Oops, that was a ripped-off Matrix quote. :)
Hey, how 'big' is this dude, bro? As in, how much does he weigh? Any idea? (this is part of my gluttony survey! :P)
CK .. whatay name .. Initially i though he is a guy obssessed with eating "breakfast cereals" ;-)
@philip: I thought of that scene too while writing this post. I think the "erstwhile" good malayalam comedies play a major factor in moulding the sense of humour of malayalis, atleast for our generation.
@silverine: Are you? :P
@jj: Ya, I too guess no gang is complete without them. Beware of the lady above; I suspect her to be a member of that clan. ;)

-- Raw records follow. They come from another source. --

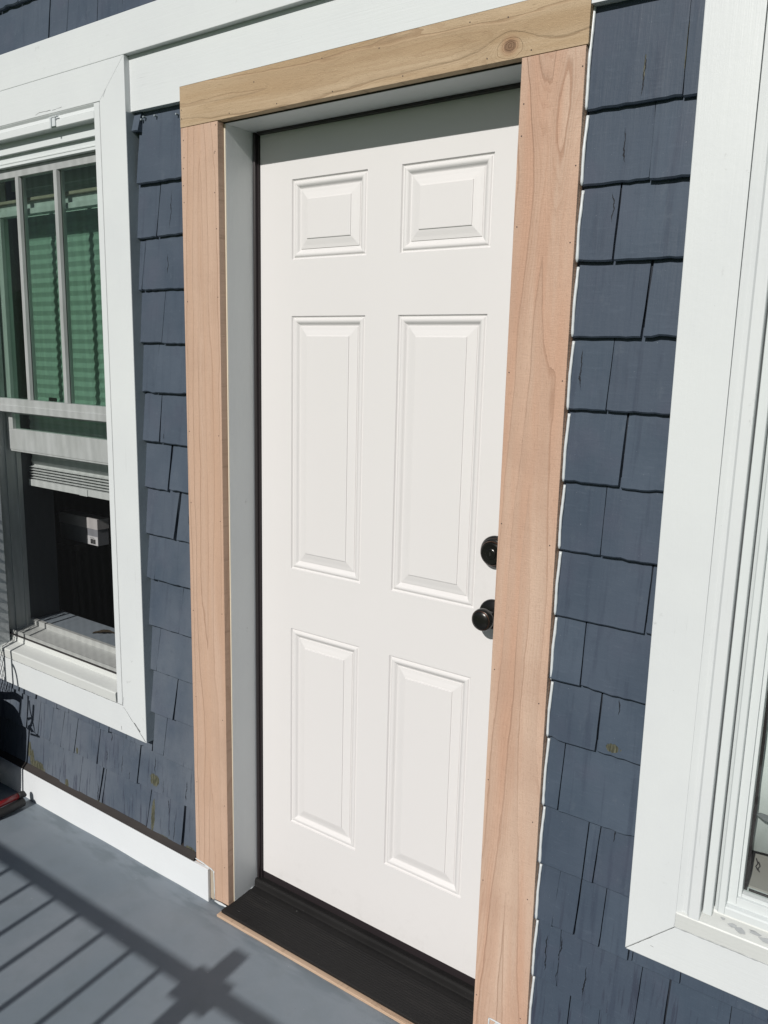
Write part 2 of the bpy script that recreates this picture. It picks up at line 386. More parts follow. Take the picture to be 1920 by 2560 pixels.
def prism(bm, pts, y0, y1, bev=0.0, axis='y'):
    """extrude a polygon given in (x, z) along y, or in (y, z) along x, or in (x, y) along z"""
    b = bmesh.new() if bev else bm
    mk = {'y': lambda p, t: (p[0], t, p[1]), 'x': lambda p, t: (t, p[0], p[1]), 'z': lambda p, t: (p[0], p[1], t)}[axis]
    A = [b.verts.new(mk(p, y0)) for p in pts]; B = [b.verts.new(mk(p, y1)) for p in pts]
    b.faces.new(A); b.faces.new(B[::-1]); n = len(pts)
    for i in range(n): b.faces.new([A[i], B[i], B[(i + 1) % n], A[(i + 1) % n]])
    bmesh.ops.recalc_face_normals(b, faces=b.faces[:])
    if bev:
        bmesh.ops.bevel(b, geom=b.edges[:], offset=bev, segments=1, affect='EDGES'); merge(bm, b)
    return bm
def tube(bm, pts, r, seg=10, caps=True):
    pts = [Vector(p) for p in pts]; rings = []
    for i, p in enumerate(pts):
        d = (pts[min(i + 1, len(pts) - 1)] - pts[max(i - 1, 0)]).normalized()
        a = d.cross(Vector((0.12, 0.3, 0.95))).normalized(); b = d.cross(a).normalized()
        rr = r[i] if isinstance(r, (list, tuple)) else r
        rings.append([bm.verts.new(p + a * rr * math.cos(t) + b * rr * math.sin(t)) for t in (2 * math.pi * k / seg for k in range(seg))])
    for A, B in zip(rings, rings[1:]):
        for k in range(seg): bm.faces.new([A[k], A[(k + 1) % seg], B[(k + 1) % seg], B[k]])
    if caps: bm.faces.new(rings[0][::-1]); bm.faces.new(rings[-1])
    return bm
def lathe(bm, cx, cz, prof, seg=48):
    """turned about the y axis; prof = (radius, y)"""
    rings = []
    for r, y in prof:
        if r <= 1e-6: rings.append([bm.verts.new((cx, y, cz))])
        else: rings.append([bm.verts.new((cx + r * math.cos(2 * math.pi * k / seg), y, cz + r * math.sin(2 * math.pi * k / seg))) for k in range(seg)])
    for A, B in zip(rings, rings[1:]):
        for k in range(seg):
            a, a2 = A[k % len(A)], A[(k + 1) % len(A)]; b, b2 = B[k % len(B)], B[(k + 1) % len(B)]
            vs = []
            for v in (a, a2, b2, b):
                if v not in vs: vs.append(v)
            if len(vs) > 2: bm.faces.new(vs)
    bmesh.ops.recalc_face_normals(bm, faces=bm.faces[:])
    return bm
def wob(x, z=0.0, s=1.0, seed=0.0): return noise.noise(Vector((x * s, z * s, seed)))
def board(x0, x1, z0, z1, y0, y1, amp=0.0006, seed=0.0, bev=0.0012, step=0.06):
    """a board whose long edges are not perfectly straight"""
    pts = []
    n = max(2, int((x1 - x0) / step)); m = max(2, int((z1 - z0) / step))
    f = lambda a, b: amp * wob(a, b, 9, seed)
    for i in range(n): x = x0 + (x1 - x0) * i / n; pts.append((x, z0 + f(x, z0)))
    for i in range(m): z = z0 + (z1 - z0) * i / m; pts.append((x1 + f(x1, z), z))
    for i in range(n): x = x1 - (x1 - x0) * i / n; pts.append((x, z1 + f(x, z1)))
    for i in range(m): z = z1 - (z1 - z0) * i / m; pts.append((x0 + f(x0, z), z))
    return prism(BM(), pts, y0, y1)
def bevel_long(bm, off=0.001):
    es = [e for e in bm.edges if len(e.link_faces) == 2 and e.calc_face_angle(0) > 0.9]
    bmesh.ops.bevel(bm, geom=es, offset=off, segments=2, affect='EDGES', profile=0.6); return bm

# ================================================================== SETTING
bm = BM()
nx, ny = 150, 60
xs = [-3.2 + 6.4 * i / nx for i in range(nx + 1)]; ys = [-1.92 + 1.86 * j / ny for j in range(ny + 1)]
G = {}
for i, x in enumerate(xs):
    for j, y in enumerate(ys):
        near = max(0.0, 1 - (-0.13 - y) / 0.13) if y < -0.13 else 1.0
        z = FZ + 0.0010 * wob(x, y, 2.3, 1) + near * near * (0.0035 * wob(x, y * 0.5, 5.0, 4) + 0.001)
        if x > -0.08 and x < 0.9: z = FZ
        G[i, j] = bm.verts.new((x, y, z))
for i in range(nx):
    for j in range(ny): bm.faces.new([G[i, j], G[i + 1, j], G[i + 1, j + 1], G[i, j + 1]])
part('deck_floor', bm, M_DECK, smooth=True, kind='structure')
bm = BM(); box(bm, -3.2, 3.2, -1.94, -0.06, FZ - 0.30, FZ - 0.006)
part('deck_base', bm, M_DECK, kind='structure')
bm = BM(); bmesh.ops.create_grid(bm, x_segments=1, y_segments=1, size=400)
for v in bm.verts: v.co.z = -0.9
part('ground', bm, M_GRASS, kind='structure')
bm = BM(); nx, ny = 60, 16; G = {}
for i in range(nx + 1):
    for j in range(ny + 1):
        x = -170 + 340 * i / nx; y = -18 - 110 * j / ny; u = j / ny
        G[i, j] = bm.verts.new((x, y, -0.92 + 17 * (u * u * (3 - 2 * u)) * (1 + 0.25 * wob(x, y, 0.03, 2)) + (0.9 * wob(x, y, 0.12, 5) if j else 0)))
for i in range(nx):
    for j in range(ny): bm.faces.new([G[i, j], G[i, j + 1], G[i + 1, j + 1], G[i + 1, j]])
part('hill', bm, M_GRASS, smooth=True, kind='structure')
# dim rooms behind the windows
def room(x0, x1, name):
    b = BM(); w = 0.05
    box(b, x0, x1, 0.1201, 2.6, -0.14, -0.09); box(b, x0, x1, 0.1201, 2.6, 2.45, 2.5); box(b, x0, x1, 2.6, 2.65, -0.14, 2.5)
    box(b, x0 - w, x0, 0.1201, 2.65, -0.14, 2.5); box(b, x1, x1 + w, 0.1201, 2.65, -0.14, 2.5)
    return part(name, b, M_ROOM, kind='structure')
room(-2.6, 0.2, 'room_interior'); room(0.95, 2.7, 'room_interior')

# ================================================================== SHINGLED WALL
wall = thing('shingled_wall', 'slate blue painted cedar shingle wall with white boards around the doorway and windows', 'wall', (0.4, -0.1, FZ))
W1 = (-1.179, -0.476, 0.443, 2.0975)      # left window rough opening
W2 = (1.2335, 1.8975, 0.455, 2.0975)
bm = BM()
ZB, ZT = -0.30, 2.95
for x0, x1, z0, z1 in ((-3.0, W1[0], ZB, ZT), (W1[0], W1[1], ZB, W1[2]), (W1[0], W1[1], W1[3], ZT), (W1[1], -0.036, ZB, ZT),
                       (-0.036, 0.798, 2.053, ZT), (-0.036, 0.798, ZB, -0.075), (0.798, W2[0], ZB, ZT), (W2[0], W2[1], ZB, W2[2]), (W2[0], W2[1], W2[3], ZT), (W2[1], 3.0, ZB, ZT)):
    box(bm, x0, x1, -0.100, 0.12, z0, z1)
part('wall_backing', bm, M_SHEATH, wall)

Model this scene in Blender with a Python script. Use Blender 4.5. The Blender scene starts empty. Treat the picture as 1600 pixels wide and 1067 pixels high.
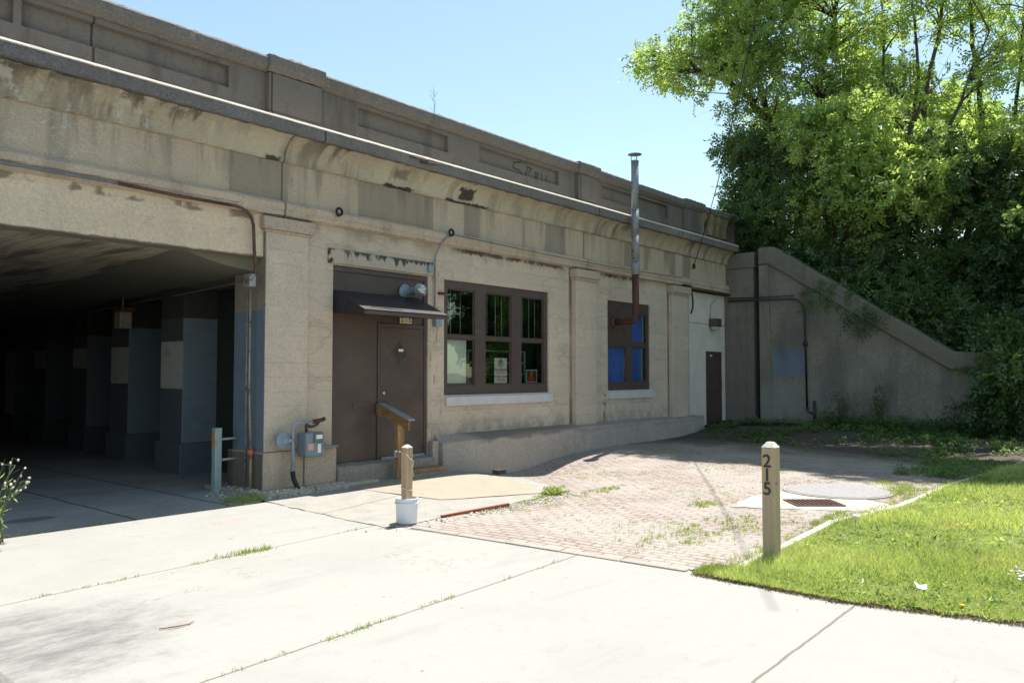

P.S. The term "Cereal Killer' is not my invention. Saw that term somewhere sometime back; felt it was apt for this post. :D
@mathew: Holy cow! Thats another suspect other than the eeebil silverine! Blogosphere is infested with you people!!! I demand rapid eradication of this clan, atleast in the web. :P
@cain: What!!!! I can't believe it. Just how much is the strength of this clan. This ain't getting good. I demand rapid action force to take over the situation!
@hari: Guess I'll be the next 'Neo' to destroy the eeebil food hounds; as you can see some of the comments are from th eeebils themselves. Let's annihilate them.
P.S. The guy was actually lean when he was young, as he told me, so his parents started feeding him heavily. Nice guy he is actually, the post was just to pull his legs; he's a silent reader of this blog. :)
@deepti: Breakfast cereals are also included, but the obsession isn't excusively for cereals. :D Hey, the term is not my invention; some smart alec created it. I just ripped it. :D
Unfortunately me and food are like chalk and cheese! I eat to live wonly. Sigh!
LOL!!Reminds me of my College friend who ate the complete chicken pieces in our party. The funnier part is that he used to do this even when he gave the treat.
@silverine: "Unfortunately me and food are like chalk and cheese" -- Well well, "unfortunately" eh?? Why is that unfortunate? So you actually want to be a cereal killer. A "wanna be". Soon you will be so, to live to eat wonly. :P
@prashant: I know man, they do it all the time. We should probably lock them up when food is being served. ;)
ithaaradey ee avathaaram?
enthayalum peru kollaam..CK:D
loved the 'appetiser' comment by the hotel owner...hehhee
btw, a surprise 4 u..
chk my blog
http://crusadertvm.blogspot.com/
u've been conferred with an award:)
@praveen: Hehe :)
Hey, thanks a lot for the award. I'm honored.